В начале девяностых множество людей бросилось торговать - последними товарами, которые ещё можно было приобрести-ухватить в опустевших, словно гробницы мёртвых народов, советских магазинах.
В Польшу из Костромы везли текстиль и ювелирку, скороварки и посуду, тапочки и валенки, всякую хренотень и мутотень и, разумеется, гордость местной промышленности, разработку, достойную Кулибина - гладильную машину "Калинка". Чем она так полюбилась полякам, к тому времени уже простившимся и с социализмом, и с плановой экономикой? Бог весть, но, судя по рассказам купцов, "Калинки" уходили бойко и платили за них хорошо.
Одна поездка приносила столько же денег, сколько можно было заработать на заводе или в больнице, в конструкторском бюро, в армии, в пожарной части, в институте или в редакции за год. А главное, полученные там злотые можно было обменять на доллары. Рубли обесценивались ежемесячно, ежедневно. И Кострома рванула в Польшу - на поездах и на автобусах.
Несколько моих друзей оказались на границе в Бресте утром 19 августа 1991 года. Погранцы слушали по радио "Голос Америки" и, заметив вопросительный взгляд водителя, начали энергично махать руками: "давай, давай, уматывай быстрее, пока эти уроды страну не закрыли". Уже в Польше друзья узнали про путч. Им всерьёз предлагали политическое убежище. Правда, на третий день, когда ГКЧП окончательно сдулся, русско-польские отношения вернулись в прежнее русло скептической осторожности и затаённой нелюбви.
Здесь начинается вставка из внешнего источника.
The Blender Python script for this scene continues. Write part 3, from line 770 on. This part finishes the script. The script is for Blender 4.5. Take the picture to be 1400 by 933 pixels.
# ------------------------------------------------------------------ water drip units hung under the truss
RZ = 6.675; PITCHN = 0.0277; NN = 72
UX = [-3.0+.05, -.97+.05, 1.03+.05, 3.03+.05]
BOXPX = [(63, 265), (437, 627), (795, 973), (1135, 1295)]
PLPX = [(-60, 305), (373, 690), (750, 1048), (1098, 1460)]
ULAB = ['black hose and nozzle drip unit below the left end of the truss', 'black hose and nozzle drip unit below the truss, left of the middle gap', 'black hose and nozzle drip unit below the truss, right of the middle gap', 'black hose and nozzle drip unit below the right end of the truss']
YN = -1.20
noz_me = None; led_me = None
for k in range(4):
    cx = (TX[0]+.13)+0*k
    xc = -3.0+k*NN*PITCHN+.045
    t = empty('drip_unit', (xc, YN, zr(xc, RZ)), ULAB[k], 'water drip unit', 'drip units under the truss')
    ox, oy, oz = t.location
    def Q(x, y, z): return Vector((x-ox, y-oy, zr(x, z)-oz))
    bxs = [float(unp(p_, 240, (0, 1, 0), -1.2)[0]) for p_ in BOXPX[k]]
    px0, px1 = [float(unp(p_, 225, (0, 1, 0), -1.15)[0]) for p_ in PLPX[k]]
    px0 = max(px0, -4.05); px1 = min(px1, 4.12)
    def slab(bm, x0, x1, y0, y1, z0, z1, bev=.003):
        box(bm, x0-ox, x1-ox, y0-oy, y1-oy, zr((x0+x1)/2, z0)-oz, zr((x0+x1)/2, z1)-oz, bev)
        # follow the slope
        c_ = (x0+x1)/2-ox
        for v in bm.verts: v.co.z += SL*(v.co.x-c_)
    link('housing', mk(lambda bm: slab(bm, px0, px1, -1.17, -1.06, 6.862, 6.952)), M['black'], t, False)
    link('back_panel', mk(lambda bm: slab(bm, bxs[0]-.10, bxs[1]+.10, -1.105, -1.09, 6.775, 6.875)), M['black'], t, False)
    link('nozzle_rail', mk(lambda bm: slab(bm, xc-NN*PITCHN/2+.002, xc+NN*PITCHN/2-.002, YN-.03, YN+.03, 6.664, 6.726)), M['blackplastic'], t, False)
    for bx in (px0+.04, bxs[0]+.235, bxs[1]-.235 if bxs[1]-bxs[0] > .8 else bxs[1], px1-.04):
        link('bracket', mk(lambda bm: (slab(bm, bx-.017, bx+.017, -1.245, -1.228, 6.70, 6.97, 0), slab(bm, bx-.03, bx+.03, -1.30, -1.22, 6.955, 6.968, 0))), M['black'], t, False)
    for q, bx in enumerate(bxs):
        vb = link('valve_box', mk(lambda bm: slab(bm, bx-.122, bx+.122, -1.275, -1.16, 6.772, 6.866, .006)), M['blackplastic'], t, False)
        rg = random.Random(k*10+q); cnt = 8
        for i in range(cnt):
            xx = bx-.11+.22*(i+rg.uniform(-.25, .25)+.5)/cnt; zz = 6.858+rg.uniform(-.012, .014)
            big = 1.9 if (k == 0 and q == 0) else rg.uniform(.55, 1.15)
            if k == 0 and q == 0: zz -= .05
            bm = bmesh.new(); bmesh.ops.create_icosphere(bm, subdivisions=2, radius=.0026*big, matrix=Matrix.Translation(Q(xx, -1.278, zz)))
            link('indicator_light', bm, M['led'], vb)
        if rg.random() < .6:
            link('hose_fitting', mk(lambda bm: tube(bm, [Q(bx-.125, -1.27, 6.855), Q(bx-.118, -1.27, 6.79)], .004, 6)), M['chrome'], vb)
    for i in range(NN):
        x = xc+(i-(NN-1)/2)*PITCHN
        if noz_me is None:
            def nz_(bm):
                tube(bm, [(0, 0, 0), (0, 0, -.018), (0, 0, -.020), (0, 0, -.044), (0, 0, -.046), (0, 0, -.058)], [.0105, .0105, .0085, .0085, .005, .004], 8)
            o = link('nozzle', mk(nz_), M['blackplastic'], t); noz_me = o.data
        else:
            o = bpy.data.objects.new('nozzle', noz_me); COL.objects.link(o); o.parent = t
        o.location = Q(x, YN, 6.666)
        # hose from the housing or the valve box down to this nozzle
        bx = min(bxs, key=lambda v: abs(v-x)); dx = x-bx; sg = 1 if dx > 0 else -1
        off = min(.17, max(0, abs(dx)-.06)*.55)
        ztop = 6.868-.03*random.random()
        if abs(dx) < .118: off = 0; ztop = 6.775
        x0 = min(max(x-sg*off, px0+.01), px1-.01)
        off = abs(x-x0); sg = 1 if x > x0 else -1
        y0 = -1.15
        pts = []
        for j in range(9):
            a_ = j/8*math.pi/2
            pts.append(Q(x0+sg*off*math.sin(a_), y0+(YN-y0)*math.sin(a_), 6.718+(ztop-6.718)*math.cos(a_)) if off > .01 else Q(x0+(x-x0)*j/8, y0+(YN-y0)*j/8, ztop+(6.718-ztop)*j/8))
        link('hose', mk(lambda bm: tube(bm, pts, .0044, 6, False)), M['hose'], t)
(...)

Среди костромских челноков (думаю, не только костромских) преобладали женщины. Они выносливей, они терпеливей, они быстрее осваиваются в новых пространствах - если, конечно, речь идёт не о создании стильного интерьера, а о выживании.
Я поехал торговать в Польшу, точнее в город-побратим Пётркув-Трыбунальски в декабре 91-го. На платформе Белорусского вокзала стояла толпа людей, напоминающая мешочников из фильмов о гражданской войне и разрухе. Поезд до Варшавы штурмовали с тем же революционным ожесточением, как будто за возможность уехать из отечества надо было биться. Так и оказалось: кассы продали билетов больше, чем было мест.
В нашем европейском трёхместном купе сидело четыре человека: два мужика, которые везли на продажу китайские пуховики, чувствительная дама-москвичка и я. В багаже москвички был маленький телевизор, мини-холодильник, стиральная машинка и ещё несколько сумок. Как они вместились в купе, вопреки всем законом физики, для меня до сих пор остаётся загадкой.
По ходу поездки бывалые торгаши с пуховиками посоветовали даме временно перенести часть груза к ехавшим в том же вагоне полякам, чтобы не возникло проблем на таможне. Один поляк согласился на это - за двадцать долларов. Вместе с мужичками я помог перетащить вещи.
Далее весь вагон начал пить спиртные напитки - как пел Окуджава, то вместе, то поврозь, а то попеременно.
Алкоголь стимулировал в братце-поляке алчность: вместо двадцати он потребовал уже сорок баксов. Пришлось тащить вещи обратно, матеря Польску, которая не сгинела. Выпили снова. Снова выпили. Просто выпили и легли спать: по причине наличия всего трёх спальных мест один из торгашей уложил на свою полку ещё более чувствительную, после всего пережитого, москвичку. Проснулись мы от яркого света в глаза и риторического вопроса: "Кто это спит на границе?"